DATA BLOCK
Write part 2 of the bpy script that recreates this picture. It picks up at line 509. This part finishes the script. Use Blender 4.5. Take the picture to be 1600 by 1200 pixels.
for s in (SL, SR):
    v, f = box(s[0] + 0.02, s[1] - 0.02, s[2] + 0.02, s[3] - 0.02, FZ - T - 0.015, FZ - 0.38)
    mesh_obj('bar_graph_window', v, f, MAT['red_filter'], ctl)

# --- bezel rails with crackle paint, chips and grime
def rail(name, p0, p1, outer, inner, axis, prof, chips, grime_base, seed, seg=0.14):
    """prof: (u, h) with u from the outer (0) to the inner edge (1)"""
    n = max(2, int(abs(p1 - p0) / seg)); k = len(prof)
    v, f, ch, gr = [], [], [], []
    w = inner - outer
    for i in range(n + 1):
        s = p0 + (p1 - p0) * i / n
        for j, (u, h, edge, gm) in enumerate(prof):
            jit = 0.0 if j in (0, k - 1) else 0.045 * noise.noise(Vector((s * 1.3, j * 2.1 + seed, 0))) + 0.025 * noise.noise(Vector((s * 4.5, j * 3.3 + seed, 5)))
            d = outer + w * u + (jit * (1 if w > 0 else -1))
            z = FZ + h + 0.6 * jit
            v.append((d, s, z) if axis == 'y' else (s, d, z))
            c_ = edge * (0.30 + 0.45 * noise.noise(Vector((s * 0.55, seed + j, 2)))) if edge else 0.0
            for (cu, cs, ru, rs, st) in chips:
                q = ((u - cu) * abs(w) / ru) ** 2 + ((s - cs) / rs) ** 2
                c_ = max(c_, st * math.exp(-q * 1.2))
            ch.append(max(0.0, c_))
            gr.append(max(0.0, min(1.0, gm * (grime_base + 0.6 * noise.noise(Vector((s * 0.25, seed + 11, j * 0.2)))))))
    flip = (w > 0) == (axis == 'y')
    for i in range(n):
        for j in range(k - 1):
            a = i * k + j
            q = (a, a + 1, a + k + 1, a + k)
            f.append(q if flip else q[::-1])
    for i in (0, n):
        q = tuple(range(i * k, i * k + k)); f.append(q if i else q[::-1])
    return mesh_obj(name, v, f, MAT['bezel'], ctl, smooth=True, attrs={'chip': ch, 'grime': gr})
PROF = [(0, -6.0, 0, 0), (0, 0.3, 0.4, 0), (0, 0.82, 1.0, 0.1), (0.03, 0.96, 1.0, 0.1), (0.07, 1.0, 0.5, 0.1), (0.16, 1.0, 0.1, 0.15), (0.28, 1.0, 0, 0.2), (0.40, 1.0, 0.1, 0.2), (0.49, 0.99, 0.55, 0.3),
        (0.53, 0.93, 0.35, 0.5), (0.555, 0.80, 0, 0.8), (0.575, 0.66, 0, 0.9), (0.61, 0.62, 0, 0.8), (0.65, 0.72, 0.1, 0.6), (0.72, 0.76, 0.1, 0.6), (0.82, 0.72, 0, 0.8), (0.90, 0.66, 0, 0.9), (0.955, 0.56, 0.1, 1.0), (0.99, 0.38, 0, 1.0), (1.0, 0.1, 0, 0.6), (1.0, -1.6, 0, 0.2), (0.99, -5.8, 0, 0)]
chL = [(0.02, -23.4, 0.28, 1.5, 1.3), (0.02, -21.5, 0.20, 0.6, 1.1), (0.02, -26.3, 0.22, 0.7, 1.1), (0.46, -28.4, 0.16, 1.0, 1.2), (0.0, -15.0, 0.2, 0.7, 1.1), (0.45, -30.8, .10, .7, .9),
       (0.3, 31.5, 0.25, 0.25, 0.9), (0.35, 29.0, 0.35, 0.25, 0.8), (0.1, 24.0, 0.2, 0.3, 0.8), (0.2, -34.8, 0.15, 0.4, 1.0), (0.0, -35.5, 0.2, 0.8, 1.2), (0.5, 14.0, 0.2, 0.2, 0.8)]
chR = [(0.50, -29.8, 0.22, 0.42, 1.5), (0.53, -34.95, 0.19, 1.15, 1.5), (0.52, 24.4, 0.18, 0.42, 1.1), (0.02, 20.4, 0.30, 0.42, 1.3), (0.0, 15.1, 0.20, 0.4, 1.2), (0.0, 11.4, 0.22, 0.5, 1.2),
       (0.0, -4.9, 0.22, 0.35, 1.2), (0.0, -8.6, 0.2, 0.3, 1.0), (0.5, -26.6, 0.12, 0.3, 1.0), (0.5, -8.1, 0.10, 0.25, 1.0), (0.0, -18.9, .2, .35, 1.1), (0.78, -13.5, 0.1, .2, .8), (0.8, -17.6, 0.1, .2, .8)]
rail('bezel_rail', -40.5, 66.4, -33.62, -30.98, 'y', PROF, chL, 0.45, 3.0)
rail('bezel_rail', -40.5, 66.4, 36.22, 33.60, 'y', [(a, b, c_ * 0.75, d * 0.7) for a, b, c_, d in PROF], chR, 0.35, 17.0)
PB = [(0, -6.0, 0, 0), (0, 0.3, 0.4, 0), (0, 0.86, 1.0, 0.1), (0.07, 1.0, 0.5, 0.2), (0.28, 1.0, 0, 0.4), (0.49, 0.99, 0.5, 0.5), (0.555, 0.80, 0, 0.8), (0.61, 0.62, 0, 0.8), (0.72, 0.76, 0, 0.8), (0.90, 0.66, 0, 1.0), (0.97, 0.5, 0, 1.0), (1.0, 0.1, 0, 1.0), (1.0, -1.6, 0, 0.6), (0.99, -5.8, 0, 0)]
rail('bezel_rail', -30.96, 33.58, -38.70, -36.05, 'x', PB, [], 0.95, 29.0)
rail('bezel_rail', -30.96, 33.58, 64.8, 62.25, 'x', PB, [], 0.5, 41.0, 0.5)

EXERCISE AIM
Return a word-for-word copy of the lines from the beginning of the listing to the line holding "mesh_obj('bar_graph_window', v, f, MAT['red_filter'], ctl)", both kept.

SOLUTION TO THE EXERCISE
Write part 2 of the bpy script that recreates this picture. It picks up at line 509. This part finishes the script. Use Blender 4.5. Take the picture to be 1600 by 1200 pixels.
for s in (SL, SR):
    v, f = box(s[0] + 0.02, s[1] - 0.02, s[2] + 0.02, s[3] - 0.02, FZ - T - 0.015, FZ - 0.38)
    mesh_obj('bar_graph_window', v, f, MAT['red_filter'], ctl)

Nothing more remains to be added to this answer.